Osmanlı Devleti’nin, devlet ve toplum olarak bekasının temin edilmesi hususunda en fazla kafa yoran aydınlardan biri olan ve bu maksadın da bilhassa, devletin kuruluş felsefesini oluşturan İslâmî köklerin yeniden ihyası ile mümkün olduğunu her vesile ile dile getiren Ahmed Cevdet Paşa, millî bir medenî hukukun ve bu konuda verilen mücadelenin önemini de şöyle açıklamıştır: “Hâlbuki bir milletin kavânin-i esâsiyyesini böyle kalb-ü tahvîl etmek ol milleti imhâ hükmünde olacağından bu yola gitmek câiz olamayıp ulemâ güruhu ise o makule alafranga efkâra sapanları tekfir ederlerdi.”3

1 Bu iki taraf arasındaki mücadele hakkında bilgi için bkz. Mardin, Medeni Hukuk Cephesinden Ahmet Cevdet Paşa, s. 61-65; Gür, Hukuk Tarihi Ve Tefekkürü Bakımından Mecelle, s. 25-27; Öztürk, Osmanlı Hukuk Tarihinde Mecelle, s. 18-19; Onar, “Osmanlı İmparatorluğunda İslam Hukukunun Bir Kısmının Codification’u Mecelle”, s. 62; Aydın, “Mecelle’nin Hazırlanışı”, s. 48; Gözübenli, “Türk Hukuk Tarihinde Kanunlaştırma Faaliyetleri ve Mecelle”, s. 288; Yavuz, “Ahmet Cevdet Paşa ve Mecelle'nin Tedvini”, s. 284.
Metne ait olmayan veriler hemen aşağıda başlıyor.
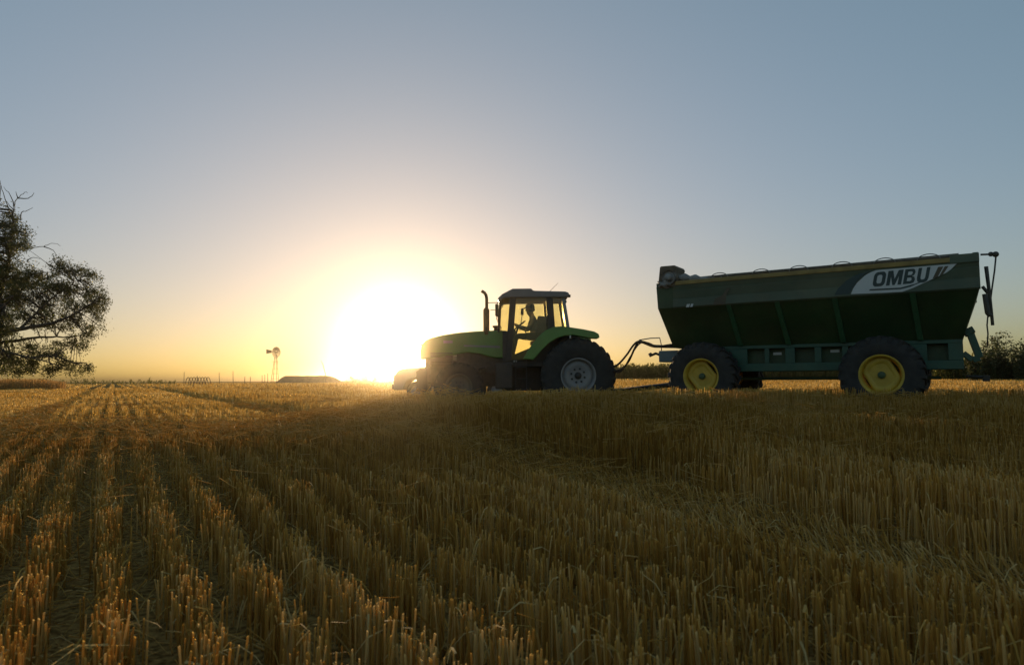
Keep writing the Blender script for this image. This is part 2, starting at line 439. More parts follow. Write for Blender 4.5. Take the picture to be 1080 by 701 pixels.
ROW = .29
def stem_params(x, y, tillers, spread, hj=.05):
    n = len(x)
    cnt = rng.integers(tillers[0], tillers[1] + 1, n)
    idx = np.repeat(np.arange(n), cnt); blot = .5 * (vnoise(x / 1.1, y / 1.1, 81) - .5) + .3 * (vnoise(x / 4, y / 4, 82) - .5)
    plean = rng.normal(0, .05, n); paz = rng.uniform(0, 2*PI, n); ptint = rng.uniform(.2, .8, n) + blot
    X = x[idx] + rng.normal(0, spread, idx.size); Y = y[idx] + rng.normal(0, spread, idx.size)
    h, fl = height(X, Y)
    h = h * (1 + rng.normal(0, hj, idx.size)) * np.where(rng.random(idx.size) < .20, rng.uniform(.4, 1.12, idx.size), 1)
    bent = rng.random(idx.size) < .05
    lean = bent * rng.uniform(.3, 1.1, idx.size) + np.abs(plean[idx] + rng.normal(0, .055, idx.size)) + fl * rng.uniform(.2, 1.25, idx.size)
    azr = np.where(fl > .3, RAZ * 0 + PI/2 - RAZ + rng.normal(0, .7, idx.size), paz[idx] + rng.normal(0, .8, idx.size))
    h = h * (1 - .35 * fl)
    tint = np.clip(ptint[idx] + rng.normal(0, .27, idx.size), 0, 1)
    return X, Y, h, lean, azr, tint
# near: round bent straws
x, y = stems(.5, 5.5, ROW, 30)
X, Y, h, ln, az, ti = stem_params(x, y, (3, 7), .040)
add_prisms(X, Y, h, rng.uniform(.0026, .0052, len(X)), ln, az, 6, 3, ti, .5)
# dry leaf blades hanging from the near straw
sel = rng.random(len(X)) < .22
def leaves(X, Y, h, tint, L=(.06, .2)):
    n = len(X); z = G(X, Y) + h * rng.uniform(.25, .98, n); a = rng.uniform(0, 2*PI, n); l = rng.uniform(*L, n)
    up = rng.uniform(-.3, .9, n); wd = rng.uniform(.0025, .006, n)
    pts = []
    for t in (0, .4, .75, 1.0):
        r = l * t; zz = z + l * (up * t - 1.1 * t * t)
        zz = np.maximum(zz, G(X, Y) + .006)
        c = np.stack([X + np.cos(a) * r, Y + np.sin(a) * r, zz], 1)
        wv = np.stack([-np.sin(a), np.cos(a), rng.uniform(-.5, .5, n)], 1) * (wd * (1 - .75 * t))[:, None]
        pts += [c - wv, c + wv]
    Vs = np.stack(pts, 1); base = (np.arange(n) * 8)[:, None] + OFF[0]
    for i in range(3): SF.append(base + np.array([[2*i, 2*i+1, 2*i+3, 2*i+2]]))
    SV.append(Vs.reshape(-1, 3)); ST.append(np.repeat(tint, 8)); OFF[0] += n * 8
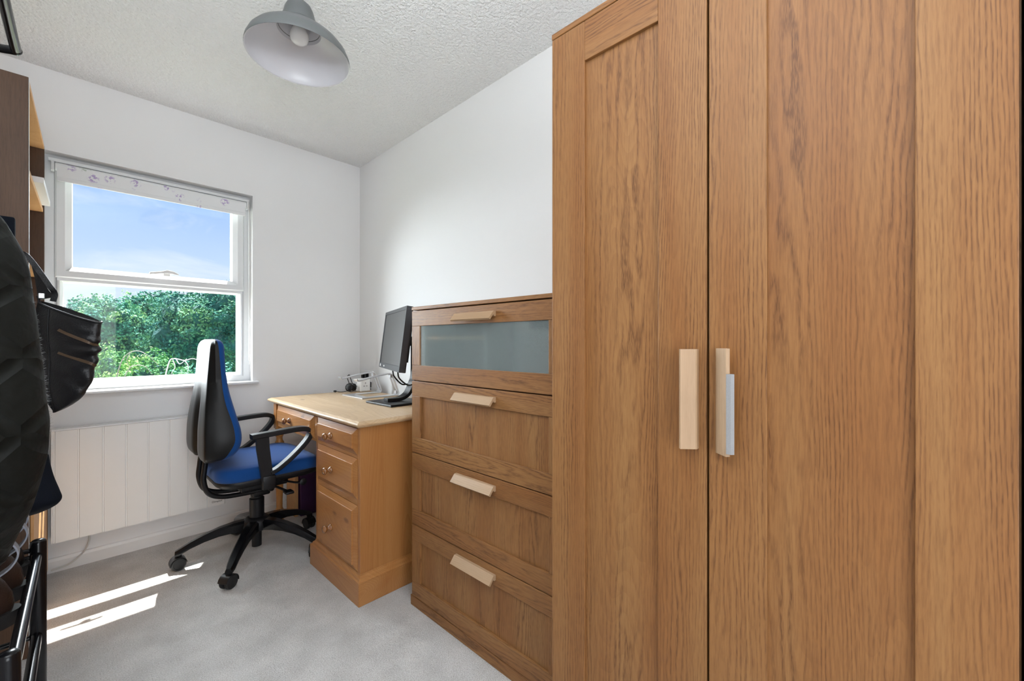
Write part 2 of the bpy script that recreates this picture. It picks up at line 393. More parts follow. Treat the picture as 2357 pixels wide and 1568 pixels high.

2 Ahmet Cevdet Paşa, Ma’rûzât, Hazırlayan: Yusuf Halaçoğlu, Çağrı Yay., İstanbul 1980, s. 199-200.

Ayrıca bkz. Mardin, Medeni Hukuk Cephesinden Ahmet Cevdet Paşa, s. 63-64.

3 Cevdet Paşa, Tezâkir, I, 63.

BÖLÜM II

MECELLE’DEKİ FIKIH KÂİDELERİNİN SÜNNET ve HADİS KAYNAKLARI

Mecelle’deki doksan dokuz fıkıh kâidesinin yirmi iki temel konu başlığı altında değerlendirilebileceği daha önce belirtilmişti. Bu bölümde söz konusu kâidelerin hadis kaynakları konu merkezli bu tasnife göre tespit edilmeye çalışılacaktır. Fakat bunun öncesinde kâidelerin, kayıtlı oldukları fıkıh kaynakları itibariyle yerleri tespit edilecek ve bu kâidelerle muhteva benzerliği bulunan farklı lafızlara sahip kâidelere de -varsa- işaret edilecektir. Bu noktada kâidelerin büyük oranda ve lafzen mevcut bulunması ve olgunluk dönemi eserleri olarak görülmeleri sebebiyle, kronolojik olarak daha geç dönemler olan Hicrî IX. ve X. yüzyıllarda telif edilmiş el-Eşbâh ve’n-nezâir türündeki bazı eserlere öncelikle atıfta bulunulacaktır. Daha sonra, bu eserlere de kaynaklık ettiği anlaşılan, önceki dönemlerde yazılmış bazı kavâid ve usûl eserlerine de, bunlarda ilgili kâideye lafzen veya içerik olarak benzeyen kâidelerin tespit edilebildiği oranda işaret edilecektir. Ayrıca kâidelerin esası olarak belirlenen rivayetlerin bunlara esas teşkil etme yönlerinin daha açık hale gelmesi için kâidelerin anlamları hakkında da kısaca bilgi verilecektir.